[Entries with scene source code]
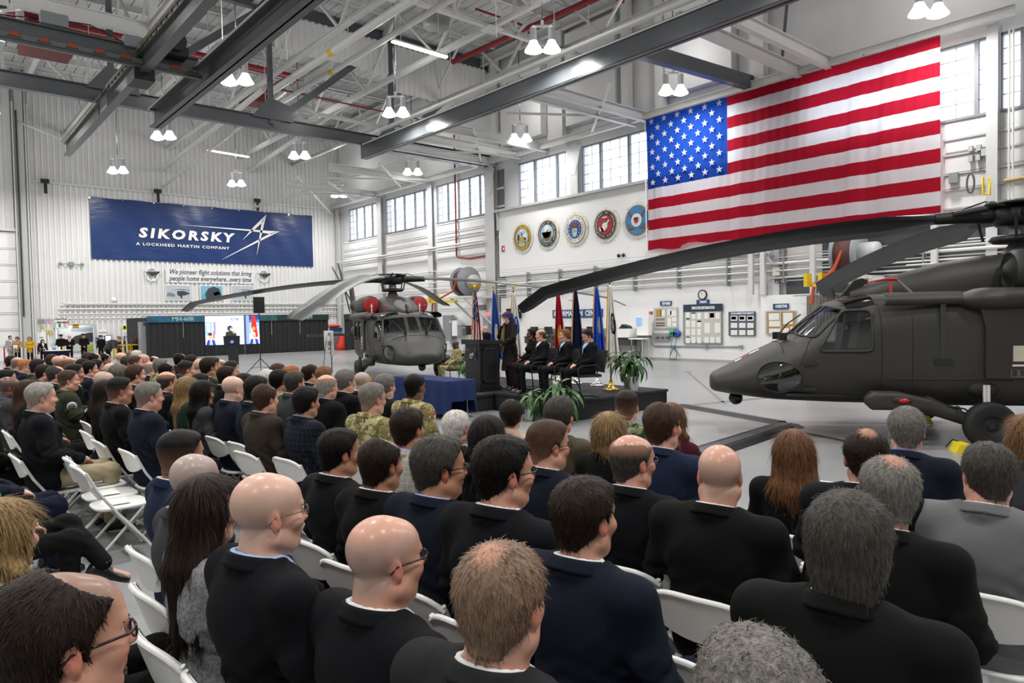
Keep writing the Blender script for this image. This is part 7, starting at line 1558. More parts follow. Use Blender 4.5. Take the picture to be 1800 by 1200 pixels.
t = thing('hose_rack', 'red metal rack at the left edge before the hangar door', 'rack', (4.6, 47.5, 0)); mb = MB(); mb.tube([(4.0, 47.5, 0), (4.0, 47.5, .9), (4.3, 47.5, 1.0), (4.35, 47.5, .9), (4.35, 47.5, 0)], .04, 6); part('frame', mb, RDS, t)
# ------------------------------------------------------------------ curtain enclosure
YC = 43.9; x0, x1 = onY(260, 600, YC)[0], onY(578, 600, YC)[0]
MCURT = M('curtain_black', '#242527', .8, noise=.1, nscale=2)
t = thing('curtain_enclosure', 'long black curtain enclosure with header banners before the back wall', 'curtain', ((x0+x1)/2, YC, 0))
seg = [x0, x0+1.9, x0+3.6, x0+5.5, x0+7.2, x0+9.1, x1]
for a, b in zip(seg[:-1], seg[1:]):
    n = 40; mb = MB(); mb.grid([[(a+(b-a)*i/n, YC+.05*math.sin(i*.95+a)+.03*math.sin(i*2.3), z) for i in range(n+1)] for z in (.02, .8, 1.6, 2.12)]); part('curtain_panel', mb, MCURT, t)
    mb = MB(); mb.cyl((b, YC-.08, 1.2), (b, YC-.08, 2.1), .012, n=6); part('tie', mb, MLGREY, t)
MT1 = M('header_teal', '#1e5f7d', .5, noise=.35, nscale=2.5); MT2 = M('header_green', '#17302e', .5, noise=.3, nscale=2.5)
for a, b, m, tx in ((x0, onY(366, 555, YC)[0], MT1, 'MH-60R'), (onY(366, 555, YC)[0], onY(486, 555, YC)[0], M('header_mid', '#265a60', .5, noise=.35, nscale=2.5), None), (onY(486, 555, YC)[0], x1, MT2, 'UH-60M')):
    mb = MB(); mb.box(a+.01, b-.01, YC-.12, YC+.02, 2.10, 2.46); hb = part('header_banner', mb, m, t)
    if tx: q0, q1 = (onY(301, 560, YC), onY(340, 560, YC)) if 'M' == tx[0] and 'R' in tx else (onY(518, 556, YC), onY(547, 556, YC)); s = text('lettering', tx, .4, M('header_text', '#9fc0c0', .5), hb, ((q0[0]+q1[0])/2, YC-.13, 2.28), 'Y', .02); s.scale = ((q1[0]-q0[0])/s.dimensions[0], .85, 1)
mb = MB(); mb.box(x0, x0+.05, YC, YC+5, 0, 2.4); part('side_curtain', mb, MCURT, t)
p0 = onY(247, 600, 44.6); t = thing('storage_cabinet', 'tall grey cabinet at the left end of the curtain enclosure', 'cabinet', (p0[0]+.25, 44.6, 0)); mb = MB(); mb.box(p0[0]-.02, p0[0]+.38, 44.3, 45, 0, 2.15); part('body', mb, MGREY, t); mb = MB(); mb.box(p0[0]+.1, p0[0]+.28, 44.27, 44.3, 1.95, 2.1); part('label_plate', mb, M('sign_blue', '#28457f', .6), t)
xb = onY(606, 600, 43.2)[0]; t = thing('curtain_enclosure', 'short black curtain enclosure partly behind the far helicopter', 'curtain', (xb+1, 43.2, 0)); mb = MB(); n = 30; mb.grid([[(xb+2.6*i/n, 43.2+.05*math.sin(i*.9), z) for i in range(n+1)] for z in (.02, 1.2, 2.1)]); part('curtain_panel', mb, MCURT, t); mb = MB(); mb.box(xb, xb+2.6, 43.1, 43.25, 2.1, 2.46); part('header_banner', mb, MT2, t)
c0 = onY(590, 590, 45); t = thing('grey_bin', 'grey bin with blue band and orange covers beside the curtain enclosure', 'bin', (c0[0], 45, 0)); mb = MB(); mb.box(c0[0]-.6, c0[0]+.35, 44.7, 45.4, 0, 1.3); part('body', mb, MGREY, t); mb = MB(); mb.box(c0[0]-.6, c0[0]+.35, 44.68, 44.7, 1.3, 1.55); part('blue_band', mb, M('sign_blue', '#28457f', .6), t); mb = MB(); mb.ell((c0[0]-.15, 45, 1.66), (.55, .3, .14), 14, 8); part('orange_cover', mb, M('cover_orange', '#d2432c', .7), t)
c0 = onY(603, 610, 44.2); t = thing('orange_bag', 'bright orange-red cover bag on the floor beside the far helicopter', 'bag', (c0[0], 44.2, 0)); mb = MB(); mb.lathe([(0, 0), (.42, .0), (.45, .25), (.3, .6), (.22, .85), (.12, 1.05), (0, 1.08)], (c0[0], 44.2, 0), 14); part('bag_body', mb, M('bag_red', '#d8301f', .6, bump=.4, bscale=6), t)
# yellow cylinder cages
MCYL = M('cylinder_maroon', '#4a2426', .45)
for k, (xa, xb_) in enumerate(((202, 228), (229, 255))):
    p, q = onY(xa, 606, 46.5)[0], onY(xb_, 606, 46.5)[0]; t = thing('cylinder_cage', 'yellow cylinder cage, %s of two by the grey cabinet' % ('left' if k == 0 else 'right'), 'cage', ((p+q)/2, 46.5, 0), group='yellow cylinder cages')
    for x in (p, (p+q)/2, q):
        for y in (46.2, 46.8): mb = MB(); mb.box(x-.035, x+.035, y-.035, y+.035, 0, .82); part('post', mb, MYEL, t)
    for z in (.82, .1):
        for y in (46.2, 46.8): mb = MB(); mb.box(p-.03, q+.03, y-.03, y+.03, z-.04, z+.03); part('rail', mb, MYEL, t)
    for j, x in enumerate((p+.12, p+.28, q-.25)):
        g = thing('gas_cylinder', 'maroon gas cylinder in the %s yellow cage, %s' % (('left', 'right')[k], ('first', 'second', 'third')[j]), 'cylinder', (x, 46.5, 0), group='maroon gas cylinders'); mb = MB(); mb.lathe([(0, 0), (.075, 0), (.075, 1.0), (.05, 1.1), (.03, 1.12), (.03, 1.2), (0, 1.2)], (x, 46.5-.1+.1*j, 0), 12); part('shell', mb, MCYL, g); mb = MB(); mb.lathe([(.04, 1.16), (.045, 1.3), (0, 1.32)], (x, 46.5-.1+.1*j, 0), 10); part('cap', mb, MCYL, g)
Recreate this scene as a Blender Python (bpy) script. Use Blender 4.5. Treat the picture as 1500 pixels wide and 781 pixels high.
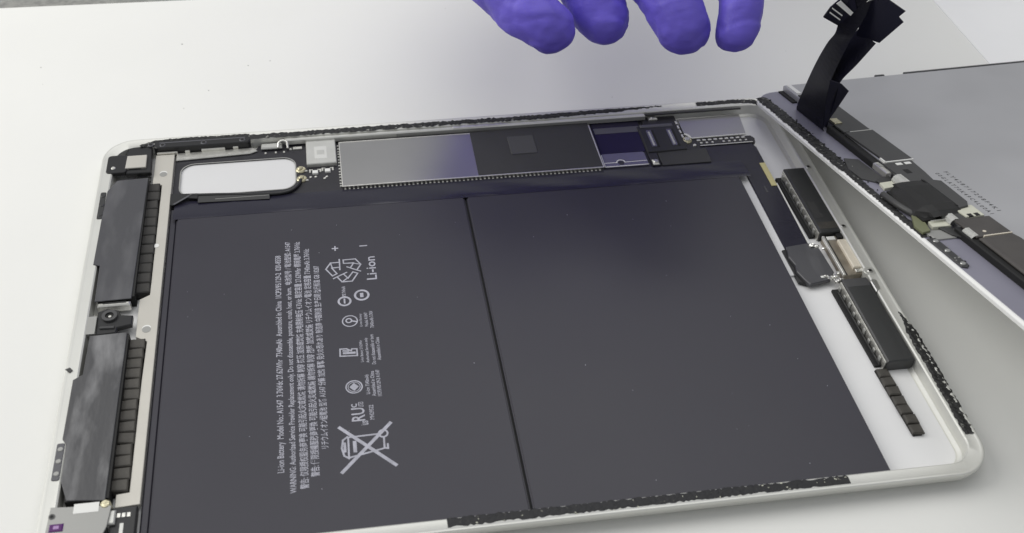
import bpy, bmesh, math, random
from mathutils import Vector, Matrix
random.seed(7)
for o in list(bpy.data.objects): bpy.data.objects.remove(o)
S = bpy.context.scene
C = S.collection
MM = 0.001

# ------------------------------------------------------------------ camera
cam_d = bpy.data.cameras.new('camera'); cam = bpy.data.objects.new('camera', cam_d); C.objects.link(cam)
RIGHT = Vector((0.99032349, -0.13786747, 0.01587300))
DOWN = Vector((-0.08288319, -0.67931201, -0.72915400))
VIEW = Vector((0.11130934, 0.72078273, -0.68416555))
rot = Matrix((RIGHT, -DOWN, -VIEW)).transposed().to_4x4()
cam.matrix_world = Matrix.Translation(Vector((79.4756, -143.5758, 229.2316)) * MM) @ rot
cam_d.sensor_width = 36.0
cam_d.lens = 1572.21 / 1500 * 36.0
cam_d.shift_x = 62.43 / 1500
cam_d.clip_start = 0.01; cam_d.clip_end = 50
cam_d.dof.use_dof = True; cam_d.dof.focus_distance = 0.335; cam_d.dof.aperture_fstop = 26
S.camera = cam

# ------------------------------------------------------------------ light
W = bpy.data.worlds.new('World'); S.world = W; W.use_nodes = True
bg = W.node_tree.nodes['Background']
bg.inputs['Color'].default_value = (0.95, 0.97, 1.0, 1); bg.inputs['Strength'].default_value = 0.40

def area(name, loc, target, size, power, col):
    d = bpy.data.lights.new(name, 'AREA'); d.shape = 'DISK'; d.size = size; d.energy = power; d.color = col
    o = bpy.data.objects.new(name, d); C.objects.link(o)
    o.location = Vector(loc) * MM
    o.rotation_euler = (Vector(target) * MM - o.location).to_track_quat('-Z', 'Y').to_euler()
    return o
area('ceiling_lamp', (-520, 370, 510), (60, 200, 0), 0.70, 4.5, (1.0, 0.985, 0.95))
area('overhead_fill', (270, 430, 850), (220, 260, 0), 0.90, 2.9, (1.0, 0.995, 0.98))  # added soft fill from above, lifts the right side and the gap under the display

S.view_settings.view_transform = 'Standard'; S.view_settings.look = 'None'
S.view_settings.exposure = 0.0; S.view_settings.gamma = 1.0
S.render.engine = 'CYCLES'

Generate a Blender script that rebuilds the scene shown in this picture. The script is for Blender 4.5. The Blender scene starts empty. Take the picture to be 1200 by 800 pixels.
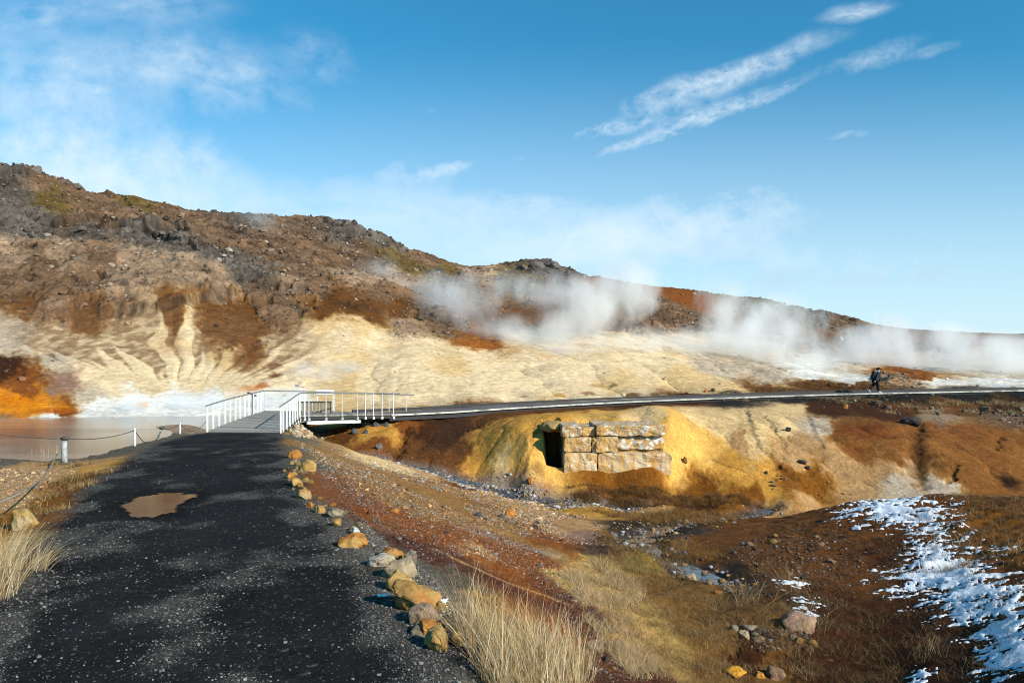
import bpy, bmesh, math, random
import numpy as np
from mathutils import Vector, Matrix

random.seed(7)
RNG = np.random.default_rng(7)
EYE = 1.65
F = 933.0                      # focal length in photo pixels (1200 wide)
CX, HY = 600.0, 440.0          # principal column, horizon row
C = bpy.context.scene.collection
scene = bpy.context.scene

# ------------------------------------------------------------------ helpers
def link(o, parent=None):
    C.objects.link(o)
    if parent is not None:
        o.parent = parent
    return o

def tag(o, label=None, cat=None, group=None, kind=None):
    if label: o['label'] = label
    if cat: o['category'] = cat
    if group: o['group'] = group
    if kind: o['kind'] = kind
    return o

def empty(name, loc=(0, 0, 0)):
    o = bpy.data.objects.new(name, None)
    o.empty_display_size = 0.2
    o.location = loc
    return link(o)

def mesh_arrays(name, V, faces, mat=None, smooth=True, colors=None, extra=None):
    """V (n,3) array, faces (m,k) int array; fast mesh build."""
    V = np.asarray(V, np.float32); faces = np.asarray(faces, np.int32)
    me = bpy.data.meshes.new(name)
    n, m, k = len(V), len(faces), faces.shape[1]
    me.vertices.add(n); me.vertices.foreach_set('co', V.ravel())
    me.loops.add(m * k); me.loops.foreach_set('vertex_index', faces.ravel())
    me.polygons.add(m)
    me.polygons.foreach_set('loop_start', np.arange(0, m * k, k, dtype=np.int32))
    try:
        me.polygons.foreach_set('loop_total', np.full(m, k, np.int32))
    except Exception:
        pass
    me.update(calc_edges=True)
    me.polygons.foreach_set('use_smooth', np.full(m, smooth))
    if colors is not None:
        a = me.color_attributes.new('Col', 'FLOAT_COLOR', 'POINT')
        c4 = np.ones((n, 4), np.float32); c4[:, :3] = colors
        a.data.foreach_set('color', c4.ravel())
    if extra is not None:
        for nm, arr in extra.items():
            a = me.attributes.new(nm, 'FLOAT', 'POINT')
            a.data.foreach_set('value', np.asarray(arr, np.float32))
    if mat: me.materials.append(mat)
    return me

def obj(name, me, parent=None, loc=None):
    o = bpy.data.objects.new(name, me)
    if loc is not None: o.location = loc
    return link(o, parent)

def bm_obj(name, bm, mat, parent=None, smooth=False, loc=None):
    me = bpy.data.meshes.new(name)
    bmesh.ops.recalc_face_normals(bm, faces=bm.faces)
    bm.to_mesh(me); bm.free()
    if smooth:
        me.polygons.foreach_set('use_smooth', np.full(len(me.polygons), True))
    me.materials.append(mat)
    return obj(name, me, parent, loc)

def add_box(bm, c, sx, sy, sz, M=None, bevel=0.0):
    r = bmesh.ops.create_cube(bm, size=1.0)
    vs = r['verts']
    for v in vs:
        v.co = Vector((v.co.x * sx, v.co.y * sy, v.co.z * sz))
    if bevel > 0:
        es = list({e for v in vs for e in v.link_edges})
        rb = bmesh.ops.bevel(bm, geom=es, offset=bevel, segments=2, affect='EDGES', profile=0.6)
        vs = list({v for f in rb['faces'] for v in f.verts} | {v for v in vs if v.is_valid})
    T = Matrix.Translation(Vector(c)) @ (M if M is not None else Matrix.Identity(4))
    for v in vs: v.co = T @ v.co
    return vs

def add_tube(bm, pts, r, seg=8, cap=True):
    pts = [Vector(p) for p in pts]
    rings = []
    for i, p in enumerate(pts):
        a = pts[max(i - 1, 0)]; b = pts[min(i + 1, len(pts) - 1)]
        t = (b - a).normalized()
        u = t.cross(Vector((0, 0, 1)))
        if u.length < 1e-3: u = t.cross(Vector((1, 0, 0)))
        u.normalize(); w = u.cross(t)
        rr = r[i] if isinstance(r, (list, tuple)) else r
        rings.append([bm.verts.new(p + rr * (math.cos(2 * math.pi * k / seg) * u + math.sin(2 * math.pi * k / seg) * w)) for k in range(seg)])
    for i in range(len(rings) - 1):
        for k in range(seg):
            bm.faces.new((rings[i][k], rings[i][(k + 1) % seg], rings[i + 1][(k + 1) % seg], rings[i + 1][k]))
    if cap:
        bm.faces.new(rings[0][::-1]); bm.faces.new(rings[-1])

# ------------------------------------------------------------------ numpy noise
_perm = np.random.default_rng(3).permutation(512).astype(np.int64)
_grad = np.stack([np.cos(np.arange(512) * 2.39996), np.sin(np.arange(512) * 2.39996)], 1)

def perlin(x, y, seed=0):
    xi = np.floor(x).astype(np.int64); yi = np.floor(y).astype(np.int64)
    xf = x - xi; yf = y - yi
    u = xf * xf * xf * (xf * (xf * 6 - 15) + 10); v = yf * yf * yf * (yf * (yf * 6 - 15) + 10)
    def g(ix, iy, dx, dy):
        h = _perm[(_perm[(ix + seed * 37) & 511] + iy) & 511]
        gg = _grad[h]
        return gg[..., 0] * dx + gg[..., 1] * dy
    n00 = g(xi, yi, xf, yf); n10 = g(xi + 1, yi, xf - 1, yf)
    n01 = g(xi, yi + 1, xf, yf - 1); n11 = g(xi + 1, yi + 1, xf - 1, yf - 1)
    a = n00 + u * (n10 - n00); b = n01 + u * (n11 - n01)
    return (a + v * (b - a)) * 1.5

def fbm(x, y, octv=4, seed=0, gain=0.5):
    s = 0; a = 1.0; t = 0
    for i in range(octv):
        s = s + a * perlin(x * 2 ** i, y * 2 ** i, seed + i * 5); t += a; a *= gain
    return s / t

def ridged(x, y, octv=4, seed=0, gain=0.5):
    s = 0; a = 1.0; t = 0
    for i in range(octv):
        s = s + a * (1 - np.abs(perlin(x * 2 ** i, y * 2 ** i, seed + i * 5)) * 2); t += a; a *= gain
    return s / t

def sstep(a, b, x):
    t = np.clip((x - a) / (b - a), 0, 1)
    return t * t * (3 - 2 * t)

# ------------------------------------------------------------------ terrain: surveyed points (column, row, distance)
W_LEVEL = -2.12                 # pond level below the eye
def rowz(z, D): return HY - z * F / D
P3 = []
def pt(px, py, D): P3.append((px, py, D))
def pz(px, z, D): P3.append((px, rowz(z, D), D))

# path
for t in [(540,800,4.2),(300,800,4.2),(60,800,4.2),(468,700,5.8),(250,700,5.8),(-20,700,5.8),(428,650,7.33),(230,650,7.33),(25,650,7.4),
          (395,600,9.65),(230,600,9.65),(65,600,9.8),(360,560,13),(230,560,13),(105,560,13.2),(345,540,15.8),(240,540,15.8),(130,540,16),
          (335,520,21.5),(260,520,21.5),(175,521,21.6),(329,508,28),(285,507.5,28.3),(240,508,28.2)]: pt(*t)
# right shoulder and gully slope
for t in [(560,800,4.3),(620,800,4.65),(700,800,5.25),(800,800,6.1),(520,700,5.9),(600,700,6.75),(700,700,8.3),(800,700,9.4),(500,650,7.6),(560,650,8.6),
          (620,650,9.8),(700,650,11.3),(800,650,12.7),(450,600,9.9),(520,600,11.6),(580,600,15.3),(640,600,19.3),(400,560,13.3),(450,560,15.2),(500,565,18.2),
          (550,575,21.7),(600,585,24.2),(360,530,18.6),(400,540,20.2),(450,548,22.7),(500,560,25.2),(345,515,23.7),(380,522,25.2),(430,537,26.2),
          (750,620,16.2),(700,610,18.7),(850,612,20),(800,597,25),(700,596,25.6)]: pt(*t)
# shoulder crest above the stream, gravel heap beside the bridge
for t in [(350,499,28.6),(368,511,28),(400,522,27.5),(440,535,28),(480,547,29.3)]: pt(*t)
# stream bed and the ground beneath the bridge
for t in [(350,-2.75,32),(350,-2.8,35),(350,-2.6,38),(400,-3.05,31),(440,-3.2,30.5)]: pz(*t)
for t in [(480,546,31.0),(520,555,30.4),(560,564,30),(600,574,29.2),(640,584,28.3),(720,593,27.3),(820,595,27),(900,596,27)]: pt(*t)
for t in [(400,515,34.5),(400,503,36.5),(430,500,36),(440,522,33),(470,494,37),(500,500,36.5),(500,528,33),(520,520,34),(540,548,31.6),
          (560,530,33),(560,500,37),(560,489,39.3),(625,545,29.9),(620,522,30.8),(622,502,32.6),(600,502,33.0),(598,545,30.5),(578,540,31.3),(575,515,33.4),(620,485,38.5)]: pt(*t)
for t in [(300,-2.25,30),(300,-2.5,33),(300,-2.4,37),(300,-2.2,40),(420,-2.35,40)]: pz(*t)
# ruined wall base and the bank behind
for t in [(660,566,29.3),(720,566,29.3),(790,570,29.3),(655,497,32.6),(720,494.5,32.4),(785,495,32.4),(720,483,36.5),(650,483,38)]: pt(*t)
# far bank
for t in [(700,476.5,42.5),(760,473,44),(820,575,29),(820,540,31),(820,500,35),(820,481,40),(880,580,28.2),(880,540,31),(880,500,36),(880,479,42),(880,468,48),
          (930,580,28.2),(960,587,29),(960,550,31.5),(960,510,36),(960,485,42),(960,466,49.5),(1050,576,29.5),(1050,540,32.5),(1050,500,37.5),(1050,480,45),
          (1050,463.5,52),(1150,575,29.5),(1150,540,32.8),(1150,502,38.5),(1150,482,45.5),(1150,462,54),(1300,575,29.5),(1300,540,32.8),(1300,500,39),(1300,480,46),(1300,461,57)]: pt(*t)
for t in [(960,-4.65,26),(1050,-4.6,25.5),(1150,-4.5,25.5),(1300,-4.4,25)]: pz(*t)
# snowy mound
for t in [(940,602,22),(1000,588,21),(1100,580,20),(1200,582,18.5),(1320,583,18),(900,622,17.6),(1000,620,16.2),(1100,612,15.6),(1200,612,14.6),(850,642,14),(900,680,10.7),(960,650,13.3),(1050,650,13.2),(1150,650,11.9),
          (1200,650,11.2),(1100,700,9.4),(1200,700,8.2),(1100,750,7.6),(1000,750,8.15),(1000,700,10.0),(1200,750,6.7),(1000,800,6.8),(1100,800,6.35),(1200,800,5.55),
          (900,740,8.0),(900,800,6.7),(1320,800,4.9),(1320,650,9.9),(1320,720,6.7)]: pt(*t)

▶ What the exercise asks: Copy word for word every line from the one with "Recreate this scene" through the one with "bg.inputs['Color'].default_value = (0.95, 0.97, 1.0, 1);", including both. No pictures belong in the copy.

▶ Exercise solution:
Recreate this scene as a Blender Python (bpy) script. Use Blender 4.5. Treat the picture as 1500 pixels wide and 781 pixels high.
import bpy, bmesh, math, random
from mathutils import Vector, Matrix
random.seed(7)
for o in list(bpy.data.objects): bpy.data.objects.remove(o)
S = bpy.context.scene
C = S.collection
MM = 0.001

# ------------------------------------------------------------------ camera
cam_d = bpy.data.cameras.new('camera'); cam = bpy.data.objects.new('camera', cam_d); C.objects.link(cam)
RIGHT = Vector((0.99032349, -0.13786747, 0.01587300))
DOWN = Vector((-0.08288319, -0.67931201, -0.72915400))
VIEW = Vector((0.11130934, 0.72078273, -0.68416555))
rot = Matrix((RIGHT, -DOWN, -VIEW)).transposed().to_4x4()
cam.matrix_world = Matrix.Translation(Vector((79.4756, -143.5758, 229.2316)) * MM) @ rot
cam_d.sensor_width = 36.0
cam_d.lens = 1572.21 / 1500 * 36.0
cam_d.shift_x = 62.43 / 1500
cam_d.clip_start = 0.01; cam_d.clip_end = 50
cam_d.dof.use_dof = True; cam_d.dof.focus_distance = 0.335; cam_d.dof.aperture_fstop = 26
S.camera = cam

# ------------------------------------------------------------------ light
W = bpy.data.worlds.new('World'); S.world = W; W.use_nodes = True
bg = W.node_tree.nodes['Background']
bg.inputs['Color'].default_value = (0.95, 0.97, 1.0, 1); bg.inputs['Strength'].default_value = 0.40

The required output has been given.